Even though the Princess wasn’t really permitted to marry a divorced man (otherwise, she’d need to renounce her royal status), it wasn’t Queen Elizabeth who stood in their way. In fact, she even went out of her way to draw up papers that would allow Margaret to retain her royal title even if she married Peter Townsend. 

But unfortunately, after facing several challenges throughout the years, Princess Margaret and Peter’s relationship eventually ran its course, and the two never had their happy ending after all.

#3 True: Friendship with Porchey

Credit: The Crown

Another historically accurate fact that The Crown gets right is Queen Elizabeth’s friendship with Henry Herbert, also knowns as Porchey. The two indeed connected over their shared love of horses and the countryside, so the show did a great job depicting their closeness and attachment. 

But what the show gets a bit wrong is the allegation that Elizabeth potentially had a secret crush on her childhood friend, as well as Prince Philip’s intense jealousy scenes. According to historians, that never really happened, as Elizabeth only had eyes for her husband her whole life.

#4 True and False: The Kennedys

One of the most popular episodes of The Crown is when the British royal family meets the closest thing the US ever had to royals – the Kennedys. While it’s historically accurate that the Queen welcomed President John F. Kennedy and First Lady Jackie Kennedy at Buckingham Palace, we’re still not completely certain that Jackie insulted the British monarch in the way the show presents it. There are, however, some speculations that Jackie was indeed critical of the British royal family, allegedly calling them outdated and dilapidated.

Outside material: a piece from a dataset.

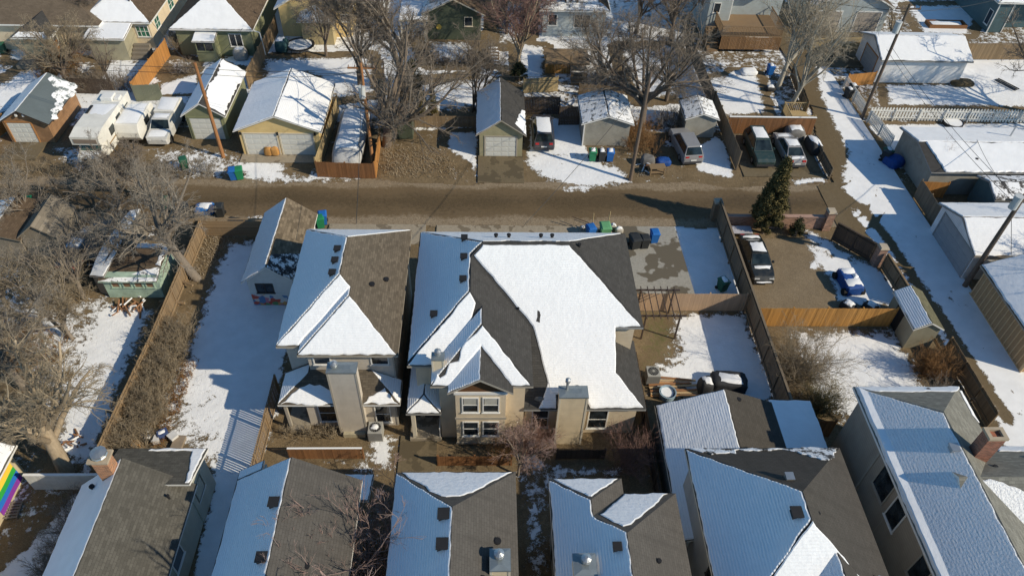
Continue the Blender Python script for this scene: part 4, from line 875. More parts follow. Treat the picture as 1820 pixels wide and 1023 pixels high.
# ------------------------------------------------------------------ houses along the top edge
def top_row():
    h = thing('house', 'brown-roofed bungalow at the top left corner with a little snowy porch gable', 'house', (-44, 76, 0))
    sl = slopes(-56, -38.8, 71.2, 88, 3.0, .42, 'y', (1, 1)); r = roof(h, sl, shingle('tan_brown_shingles', (.145, .115, .085), .2), white); walls(h, [(-55.4, -39.4, 71.8, 87.4, 0, 3.1)], beigew)
    s2 = slopes(-46.6, -42.9, 69.0, 76, 2.7, .55, 'y', (1, 0)); r2 = roof(h, s2, rf_h2, white, .14, 'porch_roof'); snow(r2, s2['front'], sn, [(-43.1, 69.05), (-46.4, 69.05), (-45.9, 69.6), (-43.5, 69.6)], jag=.05); walls(h, [(-46.2, -43.3, 69.5, 72, .3, 2.7)], siding('khaki_porch', (.3, .28, .2)), 'porch_wall')
    window(h, 'right', -43.3, 70.2, 71.0, 1.2, 2.2, white); MB().box(-46.4, -41.6, 67.6, 69.4, .1, .55).build('porch_deck', oldwood, h); pipevent(h, -41.5, 76, 4.3, .4, .07)
    h = thing('house', 'beige bungalow with snow roof, green-paned windows and rear steps', 'house', (-37.5, 76, 0))
    sl = slopes(-41.2, -34.1, 72.2, 86, 2.9, .62, 'y', (1, 1)); r = roof(h, sl, rf_d, white); walls(h, [(-40.8, -34.5, 72.6, 85.5, 0, 3.0)], beigew); snow(r, sl['front'], sns, th=.1); snow(r, sl['left'], sns); pipevent(h, -36.4, 74.2, 4.2, .4, .07)
    pq = [(-40.0, 69.5, 2.45), (-35.95, 69.5, 2.45), (-35.95, 72.7, 2.85), (-40.0, 72.7, 2.85)]; r2 = roof(h, [pq], rf_d, white, .14, 'porch_roof'); snow(r2, pq, sn); walls(h, [(-39.7, -36.2, 69.9, 72.6, 0, 2.4)], siding('khaki_porch', (.3, .28, .2)), 'porch_wall')
    window(h, 'front', 72.6, -35.95, -34.65, 1.2, 2.4, white, cols=3, rows=2, gl=glass('green_glass', (.02, .09, .06))); window(h, 'right', -34.5, 74.0, 75.3, 1.2, 2.4, white, cols=2, rows=2, gl=glass('green_glass')); window(h, 'right', -34.5, 78.5, 80.0, 1.2, 2.4, white, cols=2, rows=2, gl=glass('green_glass'))
    for k in range(4): MB().box(-36.1, -34.5, 71.2-.42*k, 71.62-.42*k, .05, 1.0-.24*k).build('step', oldwood, h)
    h = thing('house', 'green bungalow with white hip roof and small glazed back vestibule', 'house', (-27.6, 76, 0))
    sl = slopes(-31.8, -23.5, 70.8, 86, 3.0, .6, 'y', (1, 1)); r = roof(h, sl, rf_d, white); walls(h, [(-31.4, -23.9, 71.2, 85.6, 0, 3.1)], olive); snow(r, sl['front'], sns, th=.1)
    window(h, 'front', 71.2, -26.2, -24.9, 1.0, 2.4, white, cols=2)
    v = [(-29.45, 69.6, 2.3), (-27.2, 69.6, 2.3), (-27.2, 71.2, 2.6), (-29.45, 71.2, 2.6)]; r2 = roof(h, [v], rf_d, white, .1, 'vestibule_roof'); snow(r2, v, sns); walls(h, [(-29.3, -27.35, 69.8, 71.19, 0, 2.3)], olive, 'vestibule_wall'); window(h, 'front', 69.8, -29.2, -27.45, 1.15, 2.15, olive, cols=2)
    m = MB().tube([(-23.7, 71.5, 2.9), (-23.4, 71.0, 2.8), (-22.9, 70.9, 2.7), (-22.8, 70.9, .3)], .06, 6); m.build('downspout', white, h)
    h = thing('house', 'yellow cottage behind the elm with a snowy hip-roofed porch', 'house', (-18, 79, 0))
    sl = slopes(-22.3, -14.2, 75.2, 88, 3.2, .6); r = roof(h, sl, rf_d, white); walls(h, [('gy', -21.9, -14.6, 75.6, 87.6, 0, 3.3, 5.4)], yellow); snow(r, sl['left'], sns)
    s2 = slopes(-19.7, -15.9, 73.4, 77.5, 2.7, .5, 'y', (1, 0)); r2 = roof(h, s2, rf_d, white, .12, 'porch_roof'); snow(r2, s2['front'], sns); snow(r2, s2['left'], sns); walls(h, [(-19.4, -16.2, 73.8, 75.6, 0, 2.7)], siding('ochre_porch', (.33, .27, .15)), 'porch_wall'); wpx(h, 75.6, 604, 25, 620, 39)
    h = thing('house', 'dark green gable-ended house with a round yellow ornament on its wall', 'house', (-4, 79, 0))
    sl = slopes(-6.9, -.2, 75.0, 88, 3.0, .5); r = roof(h, sl, rf_d, cream); walls(h, [('gy', -6.4, -.7, 75.4, 87.6, 0, 3.0, 4.6)], dgreen); snow(r, sl['left'], snd)
    lq = [(-9.3, 74.6, 2.5), (-6.2, 74.6, 2.5), (-6.2, 78, 3.1), (-9.3, 78, 3.1)]; r2 = roof(h, [lq], rf_d, cream, .16, 'porch_roof'); snow(r2, lq, sns)
    for x in (-9.1, -6.6): MB().box(x-.08, x+.08, 74.8, 74.96, 0, 2.4).build('porch_post', cream, h)
    x, z = onY(780, 48, 75.39); m = MB().tube([(x, 75.39, z), (x, 75.33, z)], .28, 16); m.build('wall_ornament', plain('ochre_disc', (.5, .36, .08)), h); wpx(h, 75.4, 825, 30, 840, 47, cream)
    h = thing('house', 'dark house with white snowy roof and a raised wooden deck', 'house', (9, 79, 0))
    sl = slopes(5.6, 13.2, 76.2, 88, 3.1, .5, 'y', (1, 0)); r = roof(h, sl, rf_d, white); walls(h, [(6.0, 12.8, 76.6, 87, 0, 3.2)], greyblue); snow(r, sl['front'], snd); snow(r, sl['left'], snd)
    window(h, 'front', 76.6, 6.6, 7.6, 1.2, 2.5, white); window(h, 'front', 76.6, 9.4, 11.2, 1.0, 2.5, white, cols=2)
    h = thing('house', 'tall pale grey two-storey house with patio doors at the top right', 'house', (28, 82, 0))
    walls(h, [(24.0, 32.5, 78.6, 89, 0, 6.3), (24.0, 26.4, 77.0, 78.61, 0, 6.3)], greyblue); sl = slopes(23.5, 33.0, 76.5, 90, 6.3, .4, 'y', (1, 1)); r = roof(h, sl, rf_h2, white); snow(r, sl['front'], sns)
    wpx(h, 77.0, 1270, 5, 1283, 23); wpx(h, 78.6, 1314, 38, 1343, 60, cols=2); m = MB().box(26.41, 26.5, 77.05, 77.12, .3, 6.0); m.build('downspout', white, h)
    for k in range(2): window(h, 'left', 24.0, 79.3+3*k, 80.1+3*k, 2.5, 3.9, dark_trim)
    dz = 1.9; MB().box(24.9, 31.4, 73.6, 78.58, dz-.15, dz).build('deck_floor', wood('deck_boards', (.25, .17, .10), .3, .85, 0), h)
    m = MB()
    for x in np.arange(24.95, 31.35, .16): m.box(x, x+.13, 73.5, 73.56, .35, dz-.16)
    tag(m.build('deck_skirt', wood('cedar_brown', (.24, .14, .07)), h), kind='stuff')
    m = MB(); m.seg((24.9, 73.58), (31.4, 73.58), .1, dz+.95, dz+1.03); m.seg((24.9, 73.58), (24.9, 77), .1, dz+.95, dz+1.03); m.seg((31.4, 73.58), (31.4, 78.5), .1, dz+.95, dz+1.03); m.build('handrail', wood('deck_boards', (.25, .17, .10)), h)
    m = MB()
    for x in np.arange(25.1, 31.4, .17): m.box(x-.02, x+.02, 73.56, 73.6, dz, dz+.95)
    for y in np.arange(73.7, 78.3, .17): m.box(31.38, 31.42, y-.02, y+.02, dz, dz+.95); m.box(24.88, 24.92, min(y, 76.9)-.02, min(y, 76.9)+.02, dz, dz+.95)
    tag(m.build('balusters', wood('deck_boards', (.25, .17, .10)), h), kind='stuff')
    for k in range(7): MB().box(23.7, 24.88, 73.6+.32*k, 73.9+.32*k, 0, .26*(k+1)).build('step', wood('deck_boards', (.25, .17, .10)), h)
    h = thing('garage', 'grey double garage with two taupe doors at the head of the alley', 'garage', (40.5, 80, 0))
    sl = slopes(35.8, 45.2, 78.4, 86, 3.0, .5); r = roof(h, sl, rf_d, white); walls(h, [('gy', 36.2, 44.8, 78.8, 85.6, 0, 3.1, 5.1)], greyblue); snow(r, sl['left'], sns)
    for u in (36.9, 41.4): gdoor(h, 'front', 78.8, u, u+2.7, 2.3, plain('door_taupe', (.36, .32, .28)), white)
    h = thing('house', 'dark teal house with white corner boards in the top right corner', 'house', (59, 82, 0))
    walls(h, [(57.4, 66, 80.6, 88, 0, 3.6), (57.4, 59.0, 79.2, 80.61, 0, 3.6)], teal); sl = slopes(56.9, 66.5, 78.9, 89, 3.6, .4, 'x', (1, 1)); r = roof(h, sl, rf_h2, white); snow(r, sl['front'], sns); snow(r, sl['left'], sns)
    window(h, 'left', 57.4, 79.6, 80.5, .6, 2.3, white); wpx(h, 80.6, 1789, 10, 1806, 36); MB().box(59.0, 59.1, 79.15, 79.25, 0, 3.5).build('corner_board', white, h); MB().box(57.35, 57.45, 79.15, 79.25, 0, 3.5).build('corner_board', white, h)
    # house with the rainbow flag, lower left corner
    h = thing('house', 'low house in the lower left corner with a striped rainbow banner over its eave', 'house', (-28, 16, 0))
    q = slopes(-34, -25.75, 6, 22.9, 2.45, .5); r = roof(h, q, rf_a, white, .14); walls(h, [('gy', -33.6, -26.15, 6.4, 22.6, 0, 2.55, 4.3)], plain('pale_plywood', (.5, .42, .28), .8)); snow(r, q['left'], sns)
    snow(r, q['right'], sns, [(-25.8, 22.8), (-29.6, 22.8), (-29.6, 6.2), (-26.1, 6.2), (-25.9, 20)])
    b = thing('rainbow_banner', 'rainbow banner of five stripes on the wall of the corner house', 'flag', (-26.1, 21.4, 0))
    for k, (nm, c) in enumerate((('orange', (.85, .22, .02)), ('yellow', (.85, .60, .06)), ('green', (.03, .36, .06)), ('blue', (.02, .16, .55)), ('purple', (.22, .04, .32)))):
        z1 = 2.2-.4*k; m = MB(); pr = [(-26.12+.012*math.sin(3*y+k), y) for y in np.linspace(19.9, 22.2, 12)]
        for (xa, ya), (xb, yb) in zip(pr[:-1], pr[1:]): m.hexa([(xa-.01, ya, z1-.4), (xa+.01, ya, z1-.4), (xb+.01, yb, z1-.4), (xb-.01, yb, z1-.4)], [(xa-.01, ya, z1), (xa+.01, ya, z1), (xb+.01, yb, z1), (xb-.01, yb, z1)])
        m.build('stripe', plain('stripe_'+nm, c, .7, .06), b)
top_row()

# ------------------------------------------------------------------ fences
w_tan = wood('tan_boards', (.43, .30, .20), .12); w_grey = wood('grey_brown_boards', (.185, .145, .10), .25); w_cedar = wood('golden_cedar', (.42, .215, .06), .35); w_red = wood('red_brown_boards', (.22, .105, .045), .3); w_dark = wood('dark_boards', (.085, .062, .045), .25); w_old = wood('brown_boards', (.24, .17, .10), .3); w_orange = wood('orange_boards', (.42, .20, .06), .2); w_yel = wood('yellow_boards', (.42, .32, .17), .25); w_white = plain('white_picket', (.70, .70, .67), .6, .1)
def fence(label, a, b, h, mat, bw=.14, gap=.008, sp=2.4, face=1, horiz=False, cap=None, snowcap=False, post=.1, z0=0.0, group=None, ph=.06, name='fence', top=None):
    a = np.array(a[:2], float); b = np.array(b[:2], float); L = float(np.linalg.norm(b-a)); d = (b-a)/L; n = np.array([-d[1], d[0]])*face
    f = thing(name, label, 'fence', (*a, 0), group=group); rs = random.Random(int(L*1000)); m = MB()
    if horiz:
        z = z0+.05
        while z+bw <= z0+h+.01: m.seg(a+n*.05, b+n*.05, .022, z, z+bw); z += bw+gap
    else:
        k = 0.0
        while k+bw <= L+.02:
            e = rs.uniform(-.015, .015); o = n*(.05+rs.uniform(-.006, .006)); m.seg(a+d*k+o, a+d*(k+bw)+o, .02, z0+.03, z0+h+e); k += bw+gap
    tag(m.build('boards', mat, f), kind='stuff')
    k = max(1, round(L/sp))
    for i in range(k+1):
        p = a+d*L*i/k; MB().seg(p-d*post/2, p+d*post/2, post, z0-.05, z0+h+ph).build('post', mat, f)
        if i < k and not horiz:
            q = a+d*L*(i+1)/k
            for zz in (z0+.3, z0+h-.25): MB().seg(p-n*.02+d*post/2, q-n*.02-d*post/2, .045, zz, zz+.09).build('rail', mat, f)
    if cap: MB().seg(a+n*.02, b+n*.02, .15, z0+h+.03, z0+h+.065, ext=.05).build('cap_rail', cap, f)
    if snowcap: MB().seg(a+n*.02, b+n*.02, .10, z0+h+.066, z0+h+.11, ext=.02).build('snow_cap', sns, f)
    return f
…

#5 True and False: Prince Philipp’s reluctance to kneel in front of the Queen

Credit: The Crown

In the first season of the show, we watch Philip refuse to kneel in front of the new Queen, which is his wife, Elizabeth. However, there’s no historical record of his reluctance to kneel. In fact, it may be an over-exaggeration of The Crown to create some dramatic events that will get people talking. Since Philipp also came from a royal family, he probably never got to question this sacred royal ritual. On another hand, historians state that there were indeed some tensions between Elizabeth and Philip in the early years of her reign caused by Philip’s worries over his status.

#6 False: Princess Diana’s successful Balmoral Test

Even though the show portrayed Diana’s first visit to Balmoral as successful, the truth is it actually made her feel nervous. Obviously, Diana passed this royal initiation and went on to become a princess. However, in her book Diana: Her True Story – In Her Own Words, she described it as a negative experience that made her feel panicky.